What is being asked -
Scan each line of the records for the word "Blender" and extract the ones that have it.

══════

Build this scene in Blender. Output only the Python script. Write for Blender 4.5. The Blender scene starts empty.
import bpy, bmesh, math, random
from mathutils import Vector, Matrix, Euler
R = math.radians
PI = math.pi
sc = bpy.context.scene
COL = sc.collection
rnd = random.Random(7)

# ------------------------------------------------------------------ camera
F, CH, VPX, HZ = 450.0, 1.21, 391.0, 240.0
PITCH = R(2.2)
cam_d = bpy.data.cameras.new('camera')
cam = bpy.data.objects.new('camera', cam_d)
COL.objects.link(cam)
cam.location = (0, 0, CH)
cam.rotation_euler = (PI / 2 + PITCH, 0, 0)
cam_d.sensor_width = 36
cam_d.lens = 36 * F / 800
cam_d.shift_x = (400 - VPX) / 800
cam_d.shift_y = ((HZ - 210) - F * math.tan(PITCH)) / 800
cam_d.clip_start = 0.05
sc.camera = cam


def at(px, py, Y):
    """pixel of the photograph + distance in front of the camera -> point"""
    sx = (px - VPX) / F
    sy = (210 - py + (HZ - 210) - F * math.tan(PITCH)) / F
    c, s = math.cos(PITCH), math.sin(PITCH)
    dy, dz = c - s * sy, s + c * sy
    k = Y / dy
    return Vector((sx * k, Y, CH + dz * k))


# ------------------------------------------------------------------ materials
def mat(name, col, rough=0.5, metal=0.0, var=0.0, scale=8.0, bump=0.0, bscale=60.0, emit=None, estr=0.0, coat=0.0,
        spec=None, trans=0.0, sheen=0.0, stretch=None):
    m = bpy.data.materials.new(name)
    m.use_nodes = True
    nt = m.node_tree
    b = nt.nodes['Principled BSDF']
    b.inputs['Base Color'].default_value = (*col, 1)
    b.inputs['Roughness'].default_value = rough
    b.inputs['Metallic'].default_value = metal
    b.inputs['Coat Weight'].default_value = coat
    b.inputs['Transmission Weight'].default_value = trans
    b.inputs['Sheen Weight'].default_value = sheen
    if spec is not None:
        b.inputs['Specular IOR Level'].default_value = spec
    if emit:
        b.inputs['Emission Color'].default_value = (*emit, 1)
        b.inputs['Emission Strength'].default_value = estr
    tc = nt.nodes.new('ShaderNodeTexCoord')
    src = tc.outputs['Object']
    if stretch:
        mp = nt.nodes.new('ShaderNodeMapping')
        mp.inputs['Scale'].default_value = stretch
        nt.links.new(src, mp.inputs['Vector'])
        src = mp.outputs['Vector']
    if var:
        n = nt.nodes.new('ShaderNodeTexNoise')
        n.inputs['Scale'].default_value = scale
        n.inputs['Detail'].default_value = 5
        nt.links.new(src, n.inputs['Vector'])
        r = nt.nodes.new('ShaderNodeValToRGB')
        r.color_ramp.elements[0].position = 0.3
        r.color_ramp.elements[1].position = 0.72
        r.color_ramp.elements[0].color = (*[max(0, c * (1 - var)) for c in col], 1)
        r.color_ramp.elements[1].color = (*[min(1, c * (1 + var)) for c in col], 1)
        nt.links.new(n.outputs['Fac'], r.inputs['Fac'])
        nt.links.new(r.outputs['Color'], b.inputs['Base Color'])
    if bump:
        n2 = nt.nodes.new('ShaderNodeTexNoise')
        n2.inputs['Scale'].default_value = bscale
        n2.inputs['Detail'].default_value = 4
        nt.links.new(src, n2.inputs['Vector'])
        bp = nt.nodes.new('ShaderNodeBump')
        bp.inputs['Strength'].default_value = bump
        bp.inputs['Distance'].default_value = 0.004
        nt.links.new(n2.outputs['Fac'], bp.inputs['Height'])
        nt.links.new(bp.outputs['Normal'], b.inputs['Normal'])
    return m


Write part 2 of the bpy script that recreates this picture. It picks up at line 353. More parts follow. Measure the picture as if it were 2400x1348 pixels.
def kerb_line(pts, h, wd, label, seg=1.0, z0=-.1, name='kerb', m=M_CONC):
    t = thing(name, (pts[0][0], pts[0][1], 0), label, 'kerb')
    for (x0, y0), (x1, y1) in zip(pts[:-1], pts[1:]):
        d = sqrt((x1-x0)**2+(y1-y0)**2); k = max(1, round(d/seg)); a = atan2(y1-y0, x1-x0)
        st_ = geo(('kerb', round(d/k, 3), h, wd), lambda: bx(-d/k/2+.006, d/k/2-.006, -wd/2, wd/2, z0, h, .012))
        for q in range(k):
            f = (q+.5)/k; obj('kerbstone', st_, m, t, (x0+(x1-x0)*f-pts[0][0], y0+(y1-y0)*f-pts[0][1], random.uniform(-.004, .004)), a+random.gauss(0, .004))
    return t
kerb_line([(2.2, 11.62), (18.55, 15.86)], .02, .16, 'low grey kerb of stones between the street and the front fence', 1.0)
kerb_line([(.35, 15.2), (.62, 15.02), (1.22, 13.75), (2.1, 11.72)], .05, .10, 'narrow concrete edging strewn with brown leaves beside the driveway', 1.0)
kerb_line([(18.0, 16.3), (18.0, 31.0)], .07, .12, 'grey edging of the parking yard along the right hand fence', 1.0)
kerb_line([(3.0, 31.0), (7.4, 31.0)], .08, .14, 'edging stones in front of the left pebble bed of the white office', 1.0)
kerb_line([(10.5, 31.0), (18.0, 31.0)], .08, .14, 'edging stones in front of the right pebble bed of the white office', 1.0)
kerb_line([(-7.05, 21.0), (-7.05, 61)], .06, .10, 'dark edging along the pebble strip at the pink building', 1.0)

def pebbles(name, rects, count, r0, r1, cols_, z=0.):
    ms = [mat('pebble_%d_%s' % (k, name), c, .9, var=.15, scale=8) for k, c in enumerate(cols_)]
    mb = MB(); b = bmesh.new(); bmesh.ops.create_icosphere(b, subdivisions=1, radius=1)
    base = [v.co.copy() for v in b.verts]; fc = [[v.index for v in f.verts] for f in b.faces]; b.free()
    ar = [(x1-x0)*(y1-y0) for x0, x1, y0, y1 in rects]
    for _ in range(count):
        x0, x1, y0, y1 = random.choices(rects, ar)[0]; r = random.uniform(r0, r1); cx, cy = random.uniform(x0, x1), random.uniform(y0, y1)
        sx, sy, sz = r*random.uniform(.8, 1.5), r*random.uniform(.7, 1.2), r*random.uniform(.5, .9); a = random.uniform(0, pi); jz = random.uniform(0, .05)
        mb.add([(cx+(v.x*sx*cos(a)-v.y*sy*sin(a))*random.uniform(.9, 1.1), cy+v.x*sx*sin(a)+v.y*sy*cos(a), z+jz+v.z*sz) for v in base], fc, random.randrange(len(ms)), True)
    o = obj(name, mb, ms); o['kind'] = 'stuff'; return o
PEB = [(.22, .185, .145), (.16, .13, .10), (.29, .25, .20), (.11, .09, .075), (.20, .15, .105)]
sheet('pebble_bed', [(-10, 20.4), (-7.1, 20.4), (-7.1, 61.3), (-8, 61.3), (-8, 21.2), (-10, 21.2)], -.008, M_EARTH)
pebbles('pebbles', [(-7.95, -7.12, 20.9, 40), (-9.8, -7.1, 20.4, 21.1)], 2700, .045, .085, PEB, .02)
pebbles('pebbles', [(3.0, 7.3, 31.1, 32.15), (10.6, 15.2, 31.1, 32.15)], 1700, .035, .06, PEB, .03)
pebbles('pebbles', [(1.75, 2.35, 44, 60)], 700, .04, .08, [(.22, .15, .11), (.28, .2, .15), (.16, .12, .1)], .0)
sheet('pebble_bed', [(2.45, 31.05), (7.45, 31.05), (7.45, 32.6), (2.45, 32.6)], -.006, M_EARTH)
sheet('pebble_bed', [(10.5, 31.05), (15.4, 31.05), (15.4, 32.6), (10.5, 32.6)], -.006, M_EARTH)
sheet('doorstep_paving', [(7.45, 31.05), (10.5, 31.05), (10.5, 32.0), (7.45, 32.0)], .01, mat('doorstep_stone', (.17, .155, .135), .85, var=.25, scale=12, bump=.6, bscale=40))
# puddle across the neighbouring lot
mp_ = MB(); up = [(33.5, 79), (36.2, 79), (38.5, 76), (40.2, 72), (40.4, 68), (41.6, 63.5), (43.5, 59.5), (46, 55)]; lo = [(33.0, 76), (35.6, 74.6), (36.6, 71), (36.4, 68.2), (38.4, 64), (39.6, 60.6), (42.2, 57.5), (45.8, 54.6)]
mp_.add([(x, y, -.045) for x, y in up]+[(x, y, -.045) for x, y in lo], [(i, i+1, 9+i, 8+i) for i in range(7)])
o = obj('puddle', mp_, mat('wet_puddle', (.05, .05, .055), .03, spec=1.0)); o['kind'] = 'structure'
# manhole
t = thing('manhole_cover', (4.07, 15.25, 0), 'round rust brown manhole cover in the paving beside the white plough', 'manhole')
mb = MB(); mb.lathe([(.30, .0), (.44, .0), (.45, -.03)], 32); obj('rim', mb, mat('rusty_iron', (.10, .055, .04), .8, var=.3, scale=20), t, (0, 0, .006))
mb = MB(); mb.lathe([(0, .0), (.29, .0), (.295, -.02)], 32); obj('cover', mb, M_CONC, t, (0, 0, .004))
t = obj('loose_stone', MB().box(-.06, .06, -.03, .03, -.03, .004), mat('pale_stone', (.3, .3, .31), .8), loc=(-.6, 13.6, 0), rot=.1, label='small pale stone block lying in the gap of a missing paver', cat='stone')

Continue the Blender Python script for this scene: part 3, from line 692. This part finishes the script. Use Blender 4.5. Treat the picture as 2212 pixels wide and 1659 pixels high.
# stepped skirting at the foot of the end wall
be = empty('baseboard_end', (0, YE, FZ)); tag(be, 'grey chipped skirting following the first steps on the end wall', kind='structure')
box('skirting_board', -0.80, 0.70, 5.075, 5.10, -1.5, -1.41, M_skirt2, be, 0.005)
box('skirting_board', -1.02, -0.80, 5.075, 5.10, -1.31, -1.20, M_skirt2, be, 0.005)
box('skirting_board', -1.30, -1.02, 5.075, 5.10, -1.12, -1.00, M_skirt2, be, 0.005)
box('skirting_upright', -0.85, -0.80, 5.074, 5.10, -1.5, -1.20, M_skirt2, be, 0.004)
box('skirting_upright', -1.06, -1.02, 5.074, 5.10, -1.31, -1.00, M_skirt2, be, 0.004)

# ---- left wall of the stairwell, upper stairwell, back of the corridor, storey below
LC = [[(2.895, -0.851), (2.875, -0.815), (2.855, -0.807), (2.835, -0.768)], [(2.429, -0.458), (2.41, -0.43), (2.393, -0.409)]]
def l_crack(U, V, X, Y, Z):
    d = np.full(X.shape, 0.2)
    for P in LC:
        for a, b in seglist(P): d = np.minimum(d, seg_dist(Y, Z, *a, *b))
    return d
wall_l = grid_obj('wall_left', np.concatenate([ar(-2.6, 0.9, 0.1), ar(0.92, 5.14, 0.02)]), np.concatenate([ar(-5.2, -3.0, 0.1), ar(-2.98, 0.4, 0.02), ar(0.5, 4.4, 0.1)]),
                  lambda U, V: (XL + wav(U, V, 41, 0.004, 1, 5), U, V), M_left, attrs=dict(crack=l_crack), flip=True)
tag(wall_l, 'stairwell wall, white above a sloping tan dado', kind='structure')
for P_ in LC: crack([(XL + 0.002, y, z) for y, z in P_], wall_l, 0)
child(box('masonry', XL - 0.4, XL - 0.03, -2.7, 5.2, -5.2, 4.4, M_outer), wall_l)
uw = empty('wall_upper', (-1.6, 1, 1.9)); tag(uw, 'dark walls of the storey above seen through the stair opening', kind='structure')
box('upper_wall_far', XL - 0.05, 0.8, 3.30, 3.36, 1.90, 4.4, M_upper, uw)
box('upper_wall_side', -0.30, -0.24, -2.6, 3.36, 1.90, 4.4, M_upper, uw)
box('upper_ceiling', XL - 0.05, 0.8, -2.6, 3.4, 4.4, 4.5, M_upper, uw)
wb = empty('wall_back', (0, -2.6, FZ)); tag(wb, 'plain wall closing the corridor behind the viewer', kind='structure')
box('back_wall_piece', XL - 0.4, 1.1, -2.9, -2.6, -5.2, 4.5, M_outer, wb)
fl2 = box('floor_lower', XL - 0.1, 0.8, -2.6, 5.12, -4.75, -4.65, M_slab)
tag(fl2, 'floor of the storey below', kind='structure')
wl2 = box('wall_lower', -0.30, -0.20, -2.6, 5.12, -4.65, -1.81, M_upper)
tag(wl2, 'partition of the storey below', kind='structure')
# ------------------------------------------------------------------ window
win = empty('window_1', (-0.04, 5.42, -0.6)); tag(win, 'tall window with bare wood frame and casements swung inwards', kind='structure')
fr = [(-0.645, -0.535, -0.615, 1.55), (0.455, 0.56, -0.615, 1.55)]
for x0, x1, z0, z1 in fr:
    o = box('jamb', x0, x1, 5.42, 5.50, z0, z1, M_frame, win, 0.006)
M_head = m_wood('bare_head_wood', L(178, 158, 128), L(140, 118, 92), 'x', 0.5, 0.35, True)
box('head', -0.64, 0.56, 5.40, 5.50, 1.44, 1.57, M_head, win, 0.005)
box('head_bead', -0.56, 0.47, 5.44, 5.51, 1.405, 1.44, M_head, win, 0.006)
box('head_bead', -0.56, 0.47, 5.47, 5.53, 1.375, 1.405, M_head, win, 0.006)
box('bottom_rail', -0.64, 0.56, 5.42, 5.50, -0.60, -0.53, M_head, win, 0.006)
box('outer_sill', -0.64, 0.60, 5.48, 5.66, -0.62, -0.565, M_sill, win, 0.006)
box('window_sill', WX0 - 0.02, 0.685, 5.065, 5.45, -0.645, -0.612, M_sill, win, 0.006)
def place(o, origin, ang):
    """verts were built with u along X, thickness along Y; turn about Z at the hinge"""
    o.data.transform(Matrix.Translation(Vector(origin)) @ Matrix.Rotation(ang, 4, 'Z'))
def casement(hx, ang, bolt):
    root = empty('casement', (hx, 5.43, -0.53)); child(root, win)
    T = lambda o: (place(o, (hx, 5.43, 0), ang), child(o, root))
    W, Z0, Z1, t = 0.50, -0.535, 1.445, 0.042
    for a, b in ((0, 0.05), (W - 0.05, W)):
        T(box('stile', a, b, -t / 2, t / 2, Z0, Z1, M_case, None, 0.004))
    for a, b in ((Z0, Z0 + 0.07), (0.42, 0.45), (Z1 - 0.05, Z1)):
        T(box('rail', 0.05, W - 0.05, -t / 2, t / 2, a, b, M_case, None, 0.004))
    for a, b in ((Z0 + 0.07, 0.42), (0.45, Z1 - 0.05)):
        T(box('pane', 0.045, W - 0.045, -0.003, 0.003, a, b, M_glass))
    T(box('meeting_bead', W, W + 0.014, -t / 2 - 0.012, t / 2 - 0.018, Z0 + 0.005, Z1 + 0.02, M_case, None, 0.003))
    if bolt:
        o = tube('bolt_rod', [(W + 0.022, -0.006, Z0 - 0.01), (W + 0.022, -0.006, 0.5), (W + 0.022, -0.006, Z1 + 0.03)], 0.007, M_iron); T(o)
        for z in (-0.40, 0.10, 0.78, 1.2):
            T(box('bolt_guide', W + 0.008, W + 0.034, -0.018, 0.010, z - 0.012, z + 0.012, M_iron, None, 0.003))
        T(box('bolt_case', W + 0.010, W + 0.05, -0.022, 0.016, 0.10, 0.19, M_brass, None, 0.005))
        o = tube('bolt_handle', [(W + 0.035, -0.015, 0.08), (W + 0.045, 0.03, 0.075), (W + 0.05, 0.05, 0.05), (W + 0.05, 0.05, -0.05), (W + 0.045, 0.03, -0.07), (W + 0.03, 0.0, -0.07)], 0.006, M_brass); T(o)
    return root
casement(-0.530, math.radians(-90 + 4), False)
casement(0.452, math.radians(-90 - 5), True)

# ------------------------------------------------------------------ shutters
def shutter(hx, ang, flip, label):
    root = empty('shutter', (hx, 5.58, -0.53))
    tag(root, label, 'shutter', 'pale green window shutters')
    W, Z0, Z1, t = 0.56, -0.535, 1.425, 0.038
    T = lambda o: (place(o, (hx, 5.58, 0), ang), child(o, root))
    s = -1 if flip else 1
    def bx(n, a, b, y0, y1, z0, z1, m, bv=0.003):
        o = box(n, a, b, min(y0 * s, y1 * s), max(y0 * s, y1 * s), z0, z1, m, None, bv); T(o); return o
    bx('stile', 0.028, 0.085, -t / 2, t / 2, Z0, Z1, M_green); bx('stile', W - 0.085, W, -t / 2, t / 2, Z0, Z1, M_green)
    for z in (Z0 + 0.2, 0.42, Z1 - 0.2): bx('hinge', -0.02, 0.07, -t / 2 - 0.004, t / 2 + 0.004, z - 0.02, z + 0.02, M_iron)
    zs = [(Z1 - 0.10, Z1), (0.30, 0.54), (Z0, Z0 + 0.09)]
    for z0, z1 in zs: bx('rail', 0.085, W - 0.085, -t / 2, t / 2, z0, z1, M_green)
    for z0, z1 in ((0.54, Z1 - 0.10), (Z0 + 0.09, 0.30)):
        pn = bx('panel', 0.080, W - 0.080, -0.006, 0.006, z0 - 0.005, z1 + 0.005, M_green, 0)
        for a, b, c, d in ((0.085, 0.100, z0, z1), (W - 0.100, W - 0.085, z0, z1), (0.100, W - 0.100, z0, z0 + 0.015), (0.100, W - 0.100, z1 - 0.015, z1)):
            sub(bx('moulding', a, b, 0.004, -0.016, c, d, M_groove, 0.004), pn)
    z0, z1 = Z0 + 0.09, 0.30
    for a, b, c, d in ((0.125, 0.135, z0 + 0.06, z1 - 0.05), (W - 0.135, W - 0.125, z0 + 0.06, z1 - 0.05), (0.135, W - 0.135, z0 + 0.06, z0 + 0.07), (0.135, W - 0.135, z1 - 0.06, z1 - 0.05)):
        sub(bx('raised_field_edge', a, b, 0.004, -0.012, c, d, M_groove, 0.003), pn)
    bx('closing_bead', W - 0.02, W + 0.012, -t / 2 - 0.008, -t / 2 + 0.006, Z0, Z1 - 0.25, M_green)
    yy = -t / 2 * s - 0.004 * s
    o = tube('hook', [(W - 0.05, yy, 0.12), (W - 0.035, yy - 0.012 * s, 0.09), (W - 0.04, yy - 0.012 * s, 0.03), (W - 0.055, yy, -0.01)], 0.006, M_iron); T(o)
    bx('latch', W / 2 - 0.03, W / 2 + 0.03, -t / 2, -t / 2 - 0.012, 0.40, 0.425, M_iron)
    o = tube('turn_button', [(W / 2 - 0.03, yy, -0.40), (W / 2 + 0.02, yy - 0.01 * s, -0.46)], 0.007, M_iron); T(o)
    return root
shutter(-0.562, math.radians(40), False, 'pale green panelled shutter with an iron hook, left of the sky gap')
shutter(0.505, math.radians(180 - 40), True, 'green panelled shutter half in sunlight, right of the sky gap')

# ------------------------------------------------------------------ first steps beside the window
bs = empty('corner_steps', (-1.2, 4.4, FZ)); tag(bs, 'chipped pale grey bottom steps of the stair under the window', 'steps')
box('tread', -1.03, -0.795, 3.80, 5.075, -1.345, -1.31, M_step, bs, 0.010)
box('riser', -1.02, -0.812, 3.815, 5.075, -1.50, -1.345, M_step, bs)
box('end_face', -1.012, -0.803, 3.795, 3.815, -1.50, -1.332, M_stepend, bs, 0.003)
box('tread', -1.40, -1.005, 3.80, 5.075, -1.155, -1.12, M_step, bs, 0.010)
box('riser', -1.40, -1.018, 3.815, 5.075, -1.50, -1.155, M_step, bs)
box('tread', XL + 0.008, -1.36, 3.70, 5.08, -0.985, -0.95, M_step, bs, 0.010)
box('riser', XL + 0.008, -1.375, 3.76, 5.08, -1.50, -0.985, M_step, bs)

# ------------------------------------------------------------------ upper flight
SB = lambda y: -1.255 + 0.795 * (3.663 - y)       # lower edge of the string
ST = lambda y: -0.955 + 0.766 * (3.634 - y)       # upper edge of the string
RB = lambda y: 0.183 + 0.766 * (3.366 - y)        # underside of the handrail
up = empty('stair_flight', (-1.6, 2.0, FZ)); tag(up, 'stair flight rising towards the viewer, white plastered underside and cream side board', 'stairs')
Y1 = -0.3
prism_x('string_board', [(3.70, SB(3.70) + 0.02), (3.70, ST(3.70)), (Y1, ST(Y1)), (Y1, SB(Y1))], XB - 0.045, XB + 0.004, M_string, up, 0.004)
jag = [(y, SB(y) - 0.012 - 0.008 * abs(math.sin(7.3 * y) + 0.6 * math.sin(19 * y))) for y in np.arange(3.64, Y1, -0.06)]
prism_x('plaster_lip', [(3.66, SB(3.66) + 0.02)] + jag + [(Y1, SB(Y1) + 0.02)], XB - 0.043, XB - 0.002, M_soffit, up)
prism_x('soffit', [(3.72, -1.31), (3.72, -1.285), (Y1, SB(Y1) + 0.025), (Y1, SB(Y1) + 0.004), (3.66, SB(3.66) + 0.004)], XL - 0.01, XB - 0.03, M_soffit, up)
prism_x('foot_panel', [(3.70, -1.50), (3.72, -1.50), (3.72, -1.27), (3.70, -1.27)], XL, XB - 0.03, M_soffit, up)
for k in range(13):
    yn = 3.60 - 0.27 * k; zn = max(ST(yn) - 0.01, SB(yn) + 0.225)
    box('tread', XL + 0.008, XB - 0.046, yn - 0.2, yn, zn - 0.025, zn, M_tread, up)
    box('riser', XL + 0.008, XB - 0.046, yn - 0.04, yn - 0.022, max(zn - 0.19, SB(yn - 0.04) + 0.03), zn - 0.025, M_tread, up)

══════

Output for this exercise -
Build this scene in Blender. Output only the Python script. Write for Blender 4.5. The Blender scene starts empty.
Continue the Blender Python script for this scene: part 3, from line 692. This part finishes the script. Use Blender 4.5. Treat the picture as 2212 pixels wide and 1659 pixels high.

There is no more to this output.